French beaded flower
with found object

I just love the work of Mario Rivoli, which is distinguished by his incorporation of found objects and especially his visual colour mixing: seed beads, like the dots pointillist painters used in Post-Impressionism, lend themselves to this technique. In fact, with beads, you can take the process a step further, as beads can be transparent, opaque, translucent, reflective (i.e. with lustre or iris coatings), smooth or faceted, or even metallic: in that sense, each petal of a french beaded flower can be a tiny mosaic.

Here are sepals in progress.

To be honest, I don't know that sepals, even on as erratically and messily made flowers as mine, are really that necessary, except perhaps to assure a buyer who can inspect the underside that you actually know what you're doing. At any rate, I used (what I think is) a fun combination technique to make these:

  • start with a wrap around loop;
  • make a second wrap around loop around the first, but twist a loop of about 10 beads at the tip of the sepal, leaving 1/8–1/4" bare twisted wire (that is, make a picot loop at the tip);
  • wrap a third time, wrapping the third loop as for basic frame around the bare twisted wire part of the 2nd wrap-around picot
  • space out approximately 1/4" (about 7 beads) and repeat 4x for a 5 sepal continuous wrap-around variation.

In effect, the extended picot on wrap 2 becomes the frame for a row 3 of a basic frame. Fun, no?

Assembly. 05may2018. As you can see, I'm using inexpensive paddle wire. Also that the petal in the upper right sticks out much further because I misjudged when making the continuous loop.

I had some roadkill—that is, colouristically mixed—seed beads that had been traded...why yes, I do trade people's leftover seed beads for lampwork:)[1] ; but I also have this desire to tidy and use stuff up, and rattier or less ‘good’ it is, generally the greater desire to get it out of the way. Using up roadkill is delightful, then I don't have to sink a lot of time sorting beads before they're ‘useful’. I also have a lot of iris beads and black bugles. Those would make a nice edging, right? On they went. I also tried incorporating some matte iris magatamas drop beads as petal frills, but wasn't that thrilled, so only did that on one or two petals. Because I used a variation of the continuous frame method to make the petals, the petioles were (widely) differing lengths, so I made some nice big sepals to hide that. Definitely a learning process, so this is only one of the more obvious kluges going on.

champagne cork cover (muselet), wire, seed beads, czech iris beads. May 2018

I'm not sure how I acquired the metal wire cork cage from a bottle of champagne[2] , which as it turns out is called a muselet —a muzzle. Those 4 wires mean it would be perfect as a frame for a flower center, so I promptly incorporated it.

I've had all these 4 and 6mm (and other) iris coloured glass beads laying around forever with no idea what to do with them; and the gold centred muselet perfectly brought the whole piece together.

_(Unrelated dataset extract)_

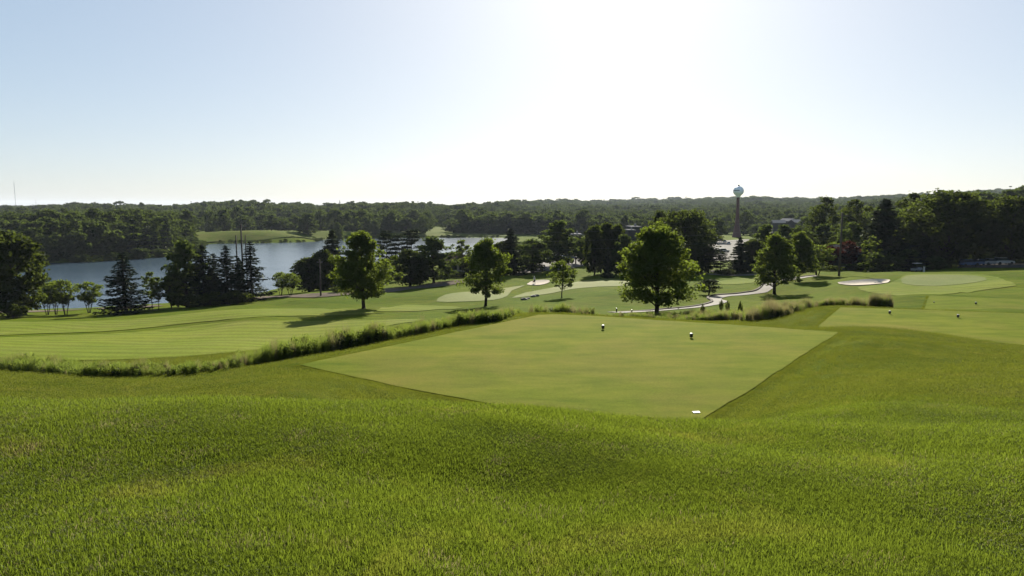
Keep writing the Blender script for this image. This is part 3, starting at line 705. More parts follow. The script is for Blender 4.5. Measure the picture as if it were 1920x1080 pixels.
tree('shrubby', 833, 176, 503, 34, 'dark shrub beside the driveway of the lakeside house', G3)
tree('dense', 885, 178, 478, 36, 'dark evergreen clump right of the lakeside house', G3)
tree('conifer', 957, 172, 427, 58, 'tall dark spruce-like tree between the middle maple and the round lawn tree', G3)
tree('dense', 940, 176, 450, 40, 'dark tree behind the right edge of the middle maple', G3)
tree('mid_a', 1000, 178, 446, 78, 'round-crowned tree above the shaded bunker', G3)
tree('mid_b', 1046, 196, 411, 80, 'tall bright-topped tree rising behind the small young maple', G3)
tree('pine_b', 1080, 212, 440, 50, 'soft evergreen between the bright-topped tree and the tall dark block', G3)
tree('mid_c', 1095, 205, 442, 40, 'small rounded tree against the tall dark block of evergreens', G3)
G4 = 'dark evergreens in the centre'
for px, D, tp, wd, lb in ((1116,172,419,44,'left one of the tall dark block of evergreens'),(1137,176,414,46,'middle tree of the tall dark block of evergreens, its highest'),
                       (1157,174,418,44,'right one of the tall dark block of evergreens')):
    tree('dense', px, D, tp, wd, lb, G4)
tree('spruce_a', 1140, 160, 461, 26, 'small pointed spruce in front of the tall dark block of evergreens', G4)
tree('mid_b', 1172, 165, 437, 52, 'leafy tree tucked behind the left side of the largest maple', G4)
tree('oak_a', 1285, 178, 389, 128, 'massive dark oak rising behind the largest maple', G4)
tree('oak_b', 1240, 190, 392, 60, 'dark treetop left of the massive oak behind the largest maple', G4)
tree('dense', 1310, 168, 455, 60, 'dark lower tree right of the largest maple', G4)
tree('bonsai', 1330, 112, 522, 46, 'low spreading pine on the lawn above the S bend of the path', G4)
tree('pine_b', 1330, 168, 465, 46, 'sparse pine at the left edge of the big parking lot', G4)
tree('pine_a', 1352, 162, 472, 34, 'thin open pine standing in front of the big parking lot', G4)
tree('conifer', 1388, 163, 444, 48, 'dark conifer right of the parking lot view', G4)
tree('dense', 1412, 165, 446, 44, 'dark tree between the dark conifer and the egg-shaped tree', G4)
tree('mid_b', 1436, 172, 418, 62, 'dark broadleaf tree behind the egg-shaped tree', G4)
tree('shrubby', 1365, 158, 503, 50, 'low dark shrubs beside the rocks of the service path', G4)
G5 = 'tall trees at the right'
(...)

Transitioned to gold-colour beads, to gradually increasing iris seed beads, to the czech iris. Yes! Now I have finally emptied out that half-empty bead box, and can put something I use regularly in it, instead of beads that have probably sat for close to two decades, waiting for me to figure something out...[3]

Here's the back side, showing the stem. In keeping with the mixed nature of the design, I used mixed green beads for the stem[4] This is a pretty big flower: I used an 18" long piece of 3/32 mandrel wire for the stem.

Nevertheless, I'm pretty happy with this piece:)

[1]Email me if

[2]I think perhaps my bestie got it for a birthday tea, and f2tE & hir bestie kindly drank the contents, leaving me with the most useful bit...

[3]Of course, now that I've successfully used them, I'd consider (shudder) buying more. This always happens to me!

[4]I like them, but have so many they won't fit into the container.